Chiara Guidi, anima sonora della compagnia, che ha fondato nel 1981 insieme a Romeo e Claudia Castellucci, dirige e interpreta un lavoro performativo in cui il testo drammaturgico passa in secondo piano, utilizzando un linguaggio antinarrativo dato dall’accostamento di voce, suono e gesto. I versi della tragedia, destrutturata, diventano semplice emissione sonora. Del resto, la Guidi da sempre cura per la Socìetas la costruzione della vocalità degli attori. Sul palco, insieme a lei, le attrici Anna Lidia Molina e Agnese Scotti. Le loro voci e movenze, simili a una lotta, sono spezzate dal suono del violoncello di Francesco Guerri, che ha composto le musiche originali insieme a Giuseppe Ielasi (autore anche dei suoni), con un effetto dissonante che prolunga fino allo spasimo il senso di inquietudine della tragedia, lasciandolo sospeso, senza mai arrivare al climax, al culmine dell’intensità.

Sulla figura del violoncello ha lavorato l’artista visiva e performer Francesca Grilli, collaboratrice artistica dello spettacolo.
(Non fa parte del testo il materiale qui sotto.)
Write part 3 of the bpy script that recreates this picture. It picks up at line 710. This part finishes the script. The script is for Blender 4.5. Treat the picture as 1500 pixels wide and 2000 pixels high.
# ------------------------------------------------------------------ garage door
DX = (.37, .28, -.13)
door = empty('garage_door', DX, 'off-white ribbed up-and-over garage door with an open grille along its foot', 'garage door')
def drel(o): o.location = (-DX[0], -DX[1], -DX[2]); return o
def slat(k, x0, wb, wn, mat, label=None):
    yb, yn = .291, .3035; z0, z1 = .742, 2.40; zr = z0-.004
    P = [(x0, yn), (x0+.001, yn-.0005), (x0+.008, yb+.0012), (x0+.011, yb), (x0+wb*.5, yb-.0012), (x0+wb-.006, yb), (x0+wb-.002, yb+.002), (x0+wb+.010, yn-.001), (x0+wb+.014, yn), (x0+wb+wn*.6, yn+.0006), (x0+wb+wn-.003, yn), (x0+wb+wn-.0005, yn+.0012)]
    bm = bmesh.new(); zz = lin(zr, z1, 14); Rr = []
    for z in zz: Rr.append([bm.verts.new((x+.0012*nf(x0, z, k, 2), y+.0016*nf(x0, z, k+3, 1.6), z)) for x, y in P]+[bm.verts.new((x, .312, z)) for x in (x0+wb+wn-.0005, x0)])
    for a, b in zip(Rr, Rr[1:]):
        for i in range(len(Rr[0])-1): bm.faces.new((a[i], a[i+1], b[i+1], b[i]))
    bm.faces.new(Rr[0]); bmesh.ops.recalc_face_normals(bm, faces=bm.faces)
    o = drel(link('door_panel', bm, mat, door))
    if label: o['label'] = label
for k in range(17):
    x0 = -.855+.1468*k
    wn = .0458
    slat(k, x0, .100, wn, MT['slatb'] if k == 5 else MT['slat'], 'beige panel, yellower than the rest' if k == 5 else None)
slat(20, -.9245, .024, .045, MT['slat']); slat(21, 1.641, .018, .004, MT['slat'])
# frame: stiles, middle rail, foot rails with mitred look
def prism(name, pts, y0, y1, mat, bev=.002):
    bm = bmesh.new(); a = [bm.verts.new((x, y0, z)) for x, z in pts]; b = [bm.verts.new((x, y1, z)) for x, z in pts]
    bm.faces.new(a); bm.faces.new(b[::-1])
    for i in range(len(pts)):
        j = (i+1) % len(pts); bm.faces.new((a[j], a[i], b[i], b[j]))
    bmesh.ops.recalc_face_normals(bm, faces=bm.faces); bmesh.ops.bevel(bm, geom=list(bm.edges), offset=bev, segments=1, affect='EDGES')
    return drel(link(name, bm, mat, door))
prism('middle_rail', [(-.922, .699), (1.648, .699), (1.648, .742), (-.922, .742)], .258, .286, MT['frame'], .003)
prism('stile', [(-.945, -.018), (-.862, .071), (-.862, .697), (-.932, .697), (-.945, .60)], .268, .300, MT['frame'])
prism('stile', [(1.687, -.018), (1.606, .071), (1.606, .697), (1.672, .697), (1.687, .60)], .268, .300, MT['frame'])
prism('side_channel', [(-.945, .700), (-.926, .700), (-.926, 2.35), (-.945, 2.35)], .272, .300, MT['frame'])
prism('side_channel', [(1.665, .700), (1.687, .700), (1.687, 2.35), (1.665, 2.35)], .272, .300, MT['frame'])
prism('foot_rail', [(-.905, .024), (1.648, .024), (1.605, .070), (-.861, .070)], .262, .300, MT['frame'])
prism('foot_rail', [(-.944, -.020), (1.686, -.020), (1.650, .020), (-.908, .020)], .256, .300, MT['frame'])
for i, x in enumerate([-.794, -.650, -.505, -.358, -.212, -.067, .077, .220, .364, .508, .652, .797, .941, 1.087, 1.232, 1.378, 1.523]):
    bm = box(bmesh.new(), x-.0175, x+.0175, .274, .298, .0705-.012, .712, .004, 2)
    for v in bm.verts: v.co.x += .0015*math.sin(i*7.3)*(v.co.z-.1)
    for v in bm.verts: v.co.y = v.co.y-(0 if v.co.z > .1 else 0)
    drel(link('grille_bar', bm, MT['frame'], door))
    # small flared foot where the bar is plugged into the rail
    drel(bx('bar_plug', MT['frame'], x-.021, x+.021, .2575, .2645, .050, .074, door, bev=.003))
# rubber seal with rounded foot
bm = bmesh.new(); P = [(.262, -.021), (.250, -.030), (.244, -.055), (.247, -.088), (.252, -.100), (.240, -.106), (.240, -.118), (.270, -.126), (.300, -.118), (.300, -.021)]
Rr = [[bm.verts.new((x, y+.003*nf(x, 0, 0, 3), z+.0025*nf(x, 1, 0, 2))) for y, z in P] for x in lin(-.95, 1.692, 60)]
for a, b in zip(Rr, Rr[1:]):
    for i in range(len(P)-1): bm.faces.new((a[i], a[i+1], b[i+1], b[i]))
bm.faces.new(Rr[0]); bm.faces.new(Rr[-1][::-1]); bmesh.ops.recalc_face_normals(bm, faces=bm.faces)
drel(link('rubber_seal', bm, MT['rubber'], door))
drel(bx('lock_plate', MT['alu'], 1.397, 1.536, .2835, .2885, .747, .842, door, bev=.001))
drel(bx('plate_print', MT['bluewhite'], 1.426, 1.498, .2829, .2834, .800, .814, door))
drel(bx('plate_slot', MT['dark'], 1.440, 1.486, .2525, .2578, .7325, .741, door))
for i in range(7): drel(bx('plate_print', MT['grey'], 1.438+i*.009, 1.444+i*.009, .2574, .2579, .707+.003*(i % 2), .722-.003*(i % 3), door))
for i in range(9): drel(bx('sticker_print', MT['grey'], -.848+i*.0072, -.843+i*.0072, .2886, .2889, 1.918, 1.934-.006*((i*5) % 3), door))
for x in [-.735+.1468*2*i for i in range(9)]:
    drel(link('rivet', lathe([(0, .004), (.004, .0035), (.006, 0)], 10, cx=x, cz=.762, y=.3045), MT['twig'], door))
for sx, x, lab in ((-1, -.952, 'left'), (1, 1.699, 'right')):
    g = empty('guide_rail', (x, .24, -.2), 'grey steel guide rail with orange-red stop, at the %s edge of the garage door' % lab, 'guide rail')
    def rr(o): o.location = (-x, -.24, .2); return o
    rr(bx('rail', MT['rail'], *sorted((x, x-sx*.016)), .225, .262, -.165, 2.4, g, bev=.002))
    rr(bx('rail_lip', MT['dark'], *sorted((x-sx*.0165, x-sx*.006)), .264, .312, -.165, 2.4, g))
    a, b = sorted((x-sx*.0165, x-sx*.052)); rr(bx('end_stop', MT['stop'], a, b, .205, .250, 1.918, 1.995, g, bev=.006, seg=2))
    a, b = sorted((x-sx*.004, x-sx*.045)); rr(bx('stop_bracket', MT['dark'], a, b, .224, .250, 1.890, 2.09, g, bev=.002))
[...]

Il movimento dell’archetto simboleggia il gesto del pugnale, sospeso a un filo. E di simbolismi è ricco lo spettacolo, come la trave di legno che cala dall’alto posandosi sulle spalle di un’attrice, quasi fosse crocifissa. O come le croci segnate a terra, a indicare la posizione degli oggetti (mancanti) della scena. E’ proprio l’assenza il tema fondante della tragedia, riassunto nel verso “Nulla è per me tranne ciò che non è”. Sappiamo che il generale Macbeth uccide re Duncan per prenderne il posto, ma il delitto è solo suggerito, non si compie mai sulla scena. Eppure gli effetti distruttivi sono evidenti nelle fiamme accese sull’archetto del violoncello, nel finale dello spettacolo. Che resta ostico per lo spettatore che non conosca approfonditamente il testo di Shakespeare. Considerato che Artaud teorizzava negli anni Trenta un linguaggio teatrale indipendente dalla drammaturgia, il cosiddetto teatro sperimentale sembra ormai diventato un genere.